As one “pro-Israel” activist told The New York Times last year, “We call it the Jewish Disneyland trip.”
***
As for the media, Beinart says establishment Jewish discourse about Israel is, in large measure, American public discourse about Israel:
Watch a discussion of Israel on American TV and what you’ll hear, much of the time, is a liberal American Jew (Thomas Friedman, David Remnick) talking to a centrist American Jew (Dennis Ross, Alan Dershowitz) talking to a hawkish American Jew (William Kristol, Charles Krauthammer), each articulating different Zionist positions. Especially since Edward Said’s death, Palestinian commentators have been hardly visible. Thus Palestinians can’t easily escape hearing the way the other side discusses Israel; American Jews can.
***
Toward the close of his argument, Beinart quotes a Jewish ethical text, Pirkei Avot which roughly translates into Ethics of the Fathers. “Who is wise?,” asks the text. "He who learns from all people," it answers. “As Jews,” Beinart maintains,“We owe Israel not merely our devotion but our wisdom. And we can’t truly provide it if our isolation from Palestinians keeps us dumb.” (italics, WMcG)

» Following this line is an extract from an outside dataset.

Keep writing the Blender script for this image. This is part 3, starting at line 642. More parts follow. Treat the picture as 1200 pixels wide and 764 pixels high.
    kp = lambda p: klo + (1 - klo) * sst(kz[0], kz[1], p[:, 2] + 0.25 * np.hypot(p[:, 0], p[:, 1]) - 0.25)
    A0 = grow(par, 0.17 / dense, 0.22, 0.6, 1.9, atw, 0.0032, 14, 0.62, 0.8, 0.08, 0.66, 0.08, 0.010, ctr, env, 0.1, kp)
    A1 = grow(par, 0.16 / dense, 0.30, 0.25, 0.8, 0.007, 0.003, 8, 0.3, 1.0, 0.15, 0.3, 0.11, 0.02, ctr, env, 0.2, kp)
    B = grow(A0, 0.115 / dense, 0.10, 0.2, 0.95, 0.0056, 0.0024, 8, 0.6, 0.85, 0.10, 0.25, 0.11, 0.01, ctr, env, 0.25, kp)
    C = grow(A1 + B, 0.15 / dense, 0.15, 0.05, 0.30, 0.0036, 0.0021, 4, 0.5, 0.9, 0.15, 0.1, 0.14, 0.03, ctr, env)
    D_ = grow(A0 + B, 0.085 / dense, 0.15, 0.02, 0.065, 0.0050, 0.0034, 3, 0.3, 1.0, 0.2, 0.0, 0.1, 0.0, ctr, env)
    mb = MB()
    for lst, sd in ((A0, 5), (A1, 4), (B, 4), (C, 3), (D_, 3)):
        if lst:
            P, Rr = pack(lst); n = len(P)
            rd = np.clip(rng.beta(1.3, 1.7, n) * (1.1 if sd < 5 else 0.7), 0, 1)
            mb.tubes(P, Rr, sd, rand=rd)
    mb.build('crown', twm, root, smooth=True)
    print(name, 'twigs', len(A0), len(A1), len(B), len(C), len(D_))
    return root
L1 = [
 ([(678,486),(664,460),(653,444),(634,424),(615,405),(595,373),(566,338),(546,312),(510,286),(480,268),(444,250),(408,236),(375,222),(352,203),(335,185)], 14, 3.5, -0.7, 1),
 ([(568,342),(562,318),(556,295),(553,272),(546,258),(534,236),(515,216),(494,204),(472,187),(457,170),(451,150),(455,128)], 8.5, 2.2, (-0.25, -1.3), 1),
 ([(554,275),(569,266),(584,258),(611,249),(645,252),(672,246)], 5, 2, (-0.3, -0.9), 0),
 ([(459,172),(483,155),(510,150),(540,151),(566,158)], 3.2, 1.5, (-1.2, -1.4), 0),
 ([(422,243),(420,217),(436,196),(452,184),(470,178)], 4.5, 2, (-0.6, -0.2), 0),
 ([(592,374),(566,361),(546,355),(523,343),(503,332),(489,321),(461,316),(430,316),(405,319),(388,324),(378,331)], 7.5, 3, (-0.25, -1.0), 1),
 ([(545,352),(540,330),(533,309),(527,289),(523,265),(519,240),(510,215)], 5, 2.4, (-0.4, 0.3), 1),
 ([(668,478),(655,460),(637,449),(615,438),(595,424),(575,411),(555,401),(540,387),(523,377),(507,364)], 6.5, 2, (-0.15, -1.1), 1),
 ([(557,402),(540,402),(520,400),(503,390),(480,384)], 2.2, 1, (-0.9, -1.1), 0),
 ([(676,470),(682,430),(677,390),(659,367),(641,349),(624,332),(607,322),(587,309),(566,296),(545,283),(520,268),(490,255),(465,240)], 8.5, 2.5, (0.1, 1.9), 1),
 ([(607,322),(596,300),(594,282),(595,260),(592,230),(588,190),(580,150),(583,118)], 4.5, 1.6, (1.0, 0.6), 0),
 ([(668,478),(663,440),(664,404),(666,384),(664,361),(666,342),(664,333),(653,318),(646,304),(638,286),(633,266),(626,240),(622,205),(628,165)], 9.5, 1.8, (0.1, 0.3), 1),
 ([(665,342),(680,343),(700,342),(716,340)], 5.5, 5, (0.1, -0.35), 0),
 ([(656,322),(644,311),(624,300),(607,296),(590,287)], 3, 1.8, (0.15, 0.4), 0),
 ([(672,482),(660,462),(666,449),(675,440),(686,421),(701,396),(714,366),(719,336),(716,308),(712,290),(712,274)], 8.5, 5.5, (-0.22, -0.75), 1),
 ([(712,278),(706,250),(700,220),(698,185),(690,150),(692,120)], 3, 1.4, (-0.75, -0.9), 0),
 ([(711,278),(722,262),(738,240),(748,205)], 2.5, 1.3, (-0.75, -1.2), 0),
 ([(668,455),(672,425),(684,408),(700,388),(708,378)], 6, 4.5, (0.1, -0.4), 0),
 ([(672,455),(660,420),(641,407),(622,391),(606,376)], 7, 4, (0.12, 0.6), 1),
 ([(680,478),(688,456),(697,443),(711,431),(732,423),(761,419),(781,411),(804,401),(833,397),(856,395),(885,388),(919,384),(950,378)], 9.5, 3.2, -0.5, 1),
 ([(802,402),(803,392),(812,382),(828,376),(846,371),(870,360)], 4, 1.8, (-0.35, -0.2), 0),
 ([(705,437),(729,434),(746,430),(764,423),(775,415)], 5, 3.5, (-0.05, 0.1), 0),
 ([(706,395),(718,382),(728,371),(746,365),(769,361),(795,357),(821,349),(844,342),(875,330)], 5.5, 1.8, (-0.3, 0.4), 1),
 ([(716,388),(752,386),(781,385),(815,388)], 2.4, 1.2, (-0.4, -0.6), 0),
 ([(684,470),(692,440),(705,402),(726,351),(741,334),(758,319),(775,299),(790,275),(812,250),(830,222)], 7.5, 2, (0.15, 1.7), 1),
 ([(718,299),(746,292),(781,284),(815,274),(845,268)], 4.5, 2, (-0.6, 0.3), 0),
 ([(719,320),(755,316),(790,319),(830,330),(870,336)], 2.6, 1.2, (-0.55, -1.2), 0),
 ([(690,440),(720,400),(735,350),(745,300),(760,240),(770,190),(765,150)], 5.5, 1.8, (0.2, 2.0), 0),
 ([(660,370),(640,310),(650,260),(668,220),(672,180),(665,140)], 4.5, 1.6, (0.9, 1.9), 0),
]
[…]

It’s commendable for Beinart to call on American Jews to open up their eyes and hearts to the plight of Palestinians, and that he is taking aim at the reprehensible constraints on official American awareness. But the communalism Beinart gives expression to, only most markedly through the use of the possessive pronouns I've italicized, makes his appeal too ethnically specific. It winds up putting the conversation on the side of the “ethnic wire,” at least for most Americans. There’s an implicit separatism at work here, which regards the debate in an collectively proprietary manner---as a Jewish communal entitlement and not as a part of a broader American national interest where America’s international reputation for backing Israel so unconditionally, as well as the $3 billion a year in annual aid we give to Israel, are at stake. While Beinart wants to widen the focus of the debate, he’s fine with the ethnic constriction of the discussants, leaving the core tribalism of the discourse, at least as it’s currently conducted, alone. Unless and until this tribalism is acknowledged and challenged, the American debate on Israel will remain limited and constrained. The next time Beinart asks American Jews to take a hard look in the ethnic mirror, he himself should try to see beyond it. Right now, the view is kind of “restricted,” as historically ironic as that might sound. Until he goes wider, his vision of the debate on Zion won't be as open as it should be.